His comments came in a phone call with Iranian President Masoud Pezeshkian as Syrian and allied Russian warplanes launched deadly raids on rebel-controlled areas.
Russia and Iran both support Assad and say they will help his forces fight after Aleppo, the second largest city in Syria, falls from government control.
Syria has been at war since Assad suppressed pro-democracy protests in 2011. Since then, the conflict has attracted foreign powers and killed 500,000 people.
A statement from Assad’s office quoted him as saying, “The terrorist escalation reflects long-term goals of dividing the region, fragmenting its countries, and redrawing the map in line with the goals of the United States and the West.”
Pezeshkian pledged continued support and said: “We hope that the Syrian country, with your strength, power and steadfastness, will pass this stage successfully and victoriously.”
Hay’at Tahrir al-Sham and its allied factions took control of Aleppo over the weekend, except for neighborhoods controlled by Kurdish forces, according to the Syrian Observatory for Human Rights.
They also seized Aleppo International Airport.
“God willing, we will continue to enter Damascus and liberate the rest of Syria,” one rebel commander said. Agence France-Presse.
Deadly attacks
The Observatory said that Syrian and Russian air strikes on several areas in Idlib Governorate in the northwest of the country on Monday killed 11 civilians, including five children.

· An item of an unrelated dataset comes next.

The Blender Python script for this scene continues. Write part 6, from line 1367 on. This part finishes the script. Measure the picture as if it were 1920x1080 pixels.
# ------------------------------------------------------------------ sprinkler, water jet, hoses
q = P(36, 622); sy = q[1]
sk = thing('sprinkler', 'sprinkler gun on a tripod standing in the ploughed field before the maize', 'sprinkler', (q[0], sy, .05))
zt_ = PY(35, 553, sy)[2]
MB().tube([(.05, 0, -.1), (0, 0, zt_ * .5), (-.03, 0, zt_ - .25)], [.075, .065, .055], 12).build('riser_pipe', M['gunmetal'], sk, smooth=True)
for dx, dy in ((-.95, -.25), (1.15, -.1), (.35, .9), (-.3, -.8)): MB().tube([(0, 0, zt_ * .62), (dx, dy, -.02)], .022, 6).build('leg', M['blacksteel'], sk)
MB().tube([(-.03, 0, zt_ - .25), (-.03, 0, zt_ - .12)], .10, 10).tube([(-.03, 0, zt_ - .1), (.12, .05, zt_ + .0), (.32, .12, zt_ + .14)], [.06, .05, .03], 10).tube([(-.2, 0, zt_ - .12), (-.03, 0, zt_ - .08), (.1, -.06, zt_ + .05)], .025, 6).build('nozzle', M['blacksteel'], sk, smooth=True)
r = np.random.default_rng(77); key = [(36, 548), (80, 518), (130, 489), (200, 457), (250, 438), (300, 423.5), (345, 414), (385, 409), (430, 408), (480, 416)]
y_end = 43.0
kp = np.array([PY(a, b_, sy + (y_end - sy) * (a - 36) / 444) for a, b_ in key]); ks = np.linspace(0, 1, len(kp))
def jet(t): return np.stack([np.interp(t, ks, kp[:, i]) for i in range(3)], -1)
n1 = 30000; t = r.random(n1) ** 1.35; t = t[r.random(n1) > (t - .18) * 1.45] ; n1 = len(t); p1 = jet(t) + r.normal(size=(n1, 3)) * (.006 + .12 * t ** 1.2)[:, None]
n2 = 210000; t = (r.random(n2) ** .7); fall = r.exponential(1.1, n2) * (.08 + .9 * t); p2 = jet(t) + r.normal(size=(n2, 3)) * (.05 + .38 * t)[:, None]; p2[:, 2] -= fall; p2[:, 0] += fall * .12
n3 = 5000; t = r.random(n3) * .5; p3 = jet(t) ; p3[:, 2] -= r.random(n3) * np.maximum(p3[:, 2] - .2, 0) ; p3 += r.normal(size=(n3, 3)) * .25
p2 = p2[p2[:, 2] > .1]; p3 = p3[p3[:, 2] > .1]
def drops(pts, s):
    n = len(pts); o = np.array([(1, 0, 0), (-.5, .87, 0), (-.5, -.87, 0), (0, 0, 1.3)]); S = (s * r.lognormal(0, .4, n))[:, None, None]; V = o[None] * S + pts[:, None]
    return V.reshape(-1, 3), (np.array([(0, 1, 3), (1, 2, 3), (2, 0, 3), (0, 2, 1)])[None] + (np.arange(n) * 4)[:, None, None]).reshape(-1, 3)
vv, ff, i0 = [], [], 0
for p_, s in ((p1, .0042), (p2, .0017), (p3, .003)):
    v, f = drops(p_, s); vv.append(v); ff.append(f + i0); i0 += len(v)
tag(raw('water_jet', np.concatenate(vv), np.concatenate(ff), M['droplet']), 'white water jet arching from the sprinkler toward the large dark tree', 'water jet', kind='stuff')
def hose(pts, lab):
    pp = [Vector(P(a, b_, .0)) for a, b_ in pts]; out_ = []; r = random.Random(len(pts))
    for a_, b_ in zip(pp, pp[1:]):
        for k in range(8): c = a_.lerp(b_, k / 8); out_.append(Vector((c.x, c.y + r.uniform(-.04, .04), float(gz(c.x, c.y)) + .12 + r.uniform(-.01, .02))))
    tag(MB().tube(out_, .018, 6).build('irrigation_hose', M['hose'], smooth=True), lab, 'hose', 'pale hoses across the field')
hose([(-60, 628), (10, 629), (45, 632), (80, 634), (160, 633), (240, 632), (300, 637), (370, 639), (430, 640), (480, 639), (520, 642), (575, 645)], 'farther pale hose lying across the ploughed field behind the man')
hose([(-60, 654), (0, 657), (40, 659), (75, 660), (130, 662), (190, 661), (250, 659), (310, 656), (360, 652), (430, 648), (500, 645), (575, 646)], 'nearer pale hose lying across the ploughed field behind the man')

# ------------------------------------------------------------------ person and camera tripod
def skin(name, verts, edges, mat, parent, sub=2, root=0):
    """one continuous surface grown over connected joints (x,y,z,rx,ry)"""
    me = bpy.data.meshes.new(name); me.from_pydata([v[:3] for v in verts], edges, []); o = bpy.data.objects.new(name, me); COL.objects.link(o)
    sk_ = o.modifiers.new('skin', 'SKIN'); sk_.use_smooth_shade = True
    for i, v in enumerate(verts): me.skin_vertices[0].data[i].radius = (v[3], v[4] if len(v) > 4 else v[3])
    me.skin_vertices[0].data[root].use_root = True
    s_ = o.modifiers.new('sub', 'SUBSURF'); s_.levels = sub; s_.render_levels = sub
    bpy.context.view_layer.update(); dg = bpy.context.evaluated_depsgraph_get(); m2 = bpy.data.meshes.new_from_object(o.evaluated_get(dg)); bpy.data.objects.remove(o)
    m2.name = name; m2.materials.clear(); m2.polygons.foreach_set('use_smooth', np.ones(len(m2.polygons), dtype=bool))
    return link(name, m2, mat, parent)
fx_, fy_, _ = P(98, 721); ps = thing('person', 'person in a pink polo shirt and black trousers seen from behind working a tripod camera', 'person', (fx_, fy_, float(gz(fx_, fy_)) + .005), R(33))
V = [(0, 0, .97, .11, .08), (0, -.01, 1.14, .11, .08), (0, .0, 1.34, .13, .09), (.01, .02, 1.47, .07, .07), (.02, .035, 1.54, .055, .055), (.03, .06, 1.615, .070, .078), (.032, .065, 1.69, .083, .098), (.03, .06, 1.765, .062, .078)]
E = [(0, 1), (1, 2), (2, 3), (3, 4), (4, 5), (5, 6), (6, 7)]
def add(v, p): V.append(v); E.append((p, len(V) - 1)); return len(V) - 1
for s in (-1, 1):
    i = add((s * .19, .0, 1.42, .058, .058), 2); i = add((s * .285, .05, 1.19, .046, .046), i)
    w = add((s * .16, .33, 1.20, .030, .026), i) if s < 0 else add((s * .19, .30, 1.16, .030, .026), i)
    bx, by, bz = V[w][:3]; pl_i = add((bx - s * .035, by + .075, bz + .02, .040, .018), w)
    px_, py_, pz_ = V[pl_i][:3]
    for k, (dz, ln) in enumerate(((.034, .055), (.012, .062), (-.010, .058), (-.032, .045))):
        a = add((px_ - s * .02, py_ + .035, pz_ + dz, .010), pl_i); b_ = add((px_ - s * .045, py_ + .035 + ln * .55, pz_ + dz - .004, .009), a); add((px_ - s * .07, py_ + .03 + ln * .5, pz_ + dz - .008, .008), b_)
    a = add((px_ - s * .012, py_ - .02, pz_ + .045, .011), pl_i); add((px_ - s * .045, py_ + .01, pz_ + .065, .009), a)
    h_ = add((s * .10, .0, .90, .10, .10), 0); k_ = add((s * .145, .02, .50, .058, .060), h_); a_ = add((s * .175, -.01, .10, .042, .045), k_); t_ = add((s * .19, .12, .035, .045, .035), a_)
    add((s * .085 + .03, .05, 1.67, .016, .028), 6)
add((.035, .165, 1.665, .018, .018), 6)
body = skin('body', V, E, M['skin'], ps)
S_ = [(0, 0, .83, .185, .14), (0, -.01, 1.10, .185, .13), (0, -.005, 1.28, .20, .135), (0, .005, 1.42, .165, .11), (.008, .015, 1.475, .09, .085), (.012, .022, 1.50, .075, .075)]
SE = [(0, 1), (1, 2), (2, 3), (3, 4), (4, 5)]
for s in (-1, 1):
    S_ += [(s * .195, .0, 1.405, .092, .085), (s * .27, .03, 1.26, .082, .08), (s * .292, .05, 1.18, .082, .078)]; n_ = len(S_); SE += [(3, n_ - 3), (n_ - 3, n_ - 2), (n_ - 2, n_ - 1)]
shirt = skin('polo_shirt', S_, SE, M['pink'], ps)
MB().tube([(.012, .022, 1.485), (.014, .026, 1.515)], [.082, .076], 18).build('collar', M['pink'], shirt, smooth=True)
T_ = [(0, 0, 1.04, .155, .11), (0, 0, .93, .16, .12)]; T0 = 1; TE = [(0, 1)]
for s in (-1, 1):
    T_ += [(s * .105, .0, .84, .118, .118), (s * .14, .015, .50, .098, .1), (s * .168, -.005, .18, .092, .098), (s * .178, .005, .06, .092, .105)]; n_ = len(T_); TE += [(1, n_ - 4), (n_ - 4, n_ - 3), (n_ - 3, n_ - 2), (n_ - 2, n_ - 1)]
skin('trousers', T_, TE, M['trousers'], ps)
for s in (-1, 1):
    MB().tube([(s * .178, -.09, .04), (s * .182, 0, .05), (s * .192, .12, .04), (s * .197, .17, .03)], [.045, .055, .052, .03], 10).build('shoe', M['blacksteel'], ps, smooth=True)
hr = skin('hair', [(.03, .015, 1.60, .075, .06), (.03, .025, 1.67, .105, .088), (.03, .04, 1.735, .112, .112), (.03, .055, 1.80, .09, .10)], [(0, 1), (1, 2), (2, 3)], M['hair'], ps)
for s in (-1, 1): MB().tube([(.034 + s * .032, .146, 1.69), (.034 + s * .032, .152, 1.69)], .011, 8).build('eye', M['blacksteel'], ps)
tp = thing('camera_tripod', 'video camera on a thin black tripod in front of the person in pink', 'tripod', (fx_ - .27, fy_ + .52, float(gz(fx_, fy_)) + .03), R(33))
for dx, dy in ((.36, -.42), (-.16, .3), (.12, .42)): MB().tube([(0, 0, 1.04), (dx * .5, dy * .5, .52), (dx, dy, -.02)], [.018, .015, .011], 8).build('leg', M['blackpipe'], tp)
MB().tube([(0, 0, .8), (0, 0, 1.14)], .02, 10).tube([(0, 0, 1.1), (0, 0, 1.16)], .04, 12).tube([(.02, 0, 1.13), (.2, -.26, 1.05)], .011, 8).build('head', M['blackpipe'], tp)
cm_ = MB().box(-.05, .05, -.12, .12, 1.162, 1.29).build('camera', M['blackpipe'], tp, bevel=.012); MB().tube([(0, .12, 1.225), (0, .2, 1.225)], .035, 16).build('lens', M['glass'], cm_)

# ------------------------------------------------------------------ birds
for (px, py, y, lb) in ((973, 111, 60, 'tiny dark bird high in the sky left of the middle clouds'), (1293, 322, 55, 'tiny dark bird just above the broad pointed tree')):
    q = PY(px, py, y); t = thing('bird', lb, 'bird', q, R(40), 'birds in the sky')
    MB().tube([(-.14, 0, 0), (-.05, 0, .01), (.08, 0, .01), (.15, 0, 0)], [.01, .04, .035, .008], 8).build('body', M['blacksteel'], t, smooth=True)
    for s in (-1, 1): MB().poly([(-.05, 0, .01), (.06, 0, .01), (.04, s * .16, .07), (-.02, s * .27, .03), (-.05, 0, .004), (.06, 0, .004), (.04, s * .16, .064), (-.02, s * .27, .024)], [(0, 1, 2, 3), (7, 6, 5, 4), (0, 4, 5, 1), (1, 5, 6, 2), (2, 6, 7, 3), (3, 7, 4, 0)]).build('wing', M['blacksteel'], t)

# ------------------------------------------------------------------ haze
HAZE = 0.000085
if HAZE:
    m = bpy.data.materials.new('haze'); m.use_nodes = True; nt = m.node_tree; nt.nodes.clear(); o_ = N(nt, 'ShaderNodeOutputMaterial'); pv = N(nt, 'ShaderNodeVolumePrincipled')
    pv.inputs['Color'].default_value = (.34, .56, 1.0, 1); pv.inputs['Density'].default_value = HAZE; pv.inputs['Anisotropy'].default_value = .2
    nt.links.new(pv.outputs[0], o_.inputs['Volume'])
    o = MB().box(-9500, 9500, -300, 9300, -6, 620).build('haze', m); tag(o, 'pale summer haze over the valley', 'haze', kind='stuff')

The Observatory said that other raids in Aleppo killed four civilians, two of them children, adding that the air strikes also targeted a neighborhood inhabited by a Christian majority.
Unconditional support
Russia intervened directly in the Syrian war for the first time in 2015, and President Vladimir Putin and Iran’s Pezeshkian pledged on Monday to provide “unconditional support” to their ally, according to the Kremlin.
In its reading of the phone call between the two leaders, the Russian side said that they “stressed the importance” of coordination with Türkiye.
Türkiye on Monday rejected any suggestion of “foreign interference.”
Limited benefit
While the fighting is rooted in a war that began more than a decade ago, much has changed since then.
Millions of Syrians have been displaced, and about 5.5 million of them are now in neighboring countries.
Most of the participants in the initial anti-Assad protests are either dead, in prison or in exile.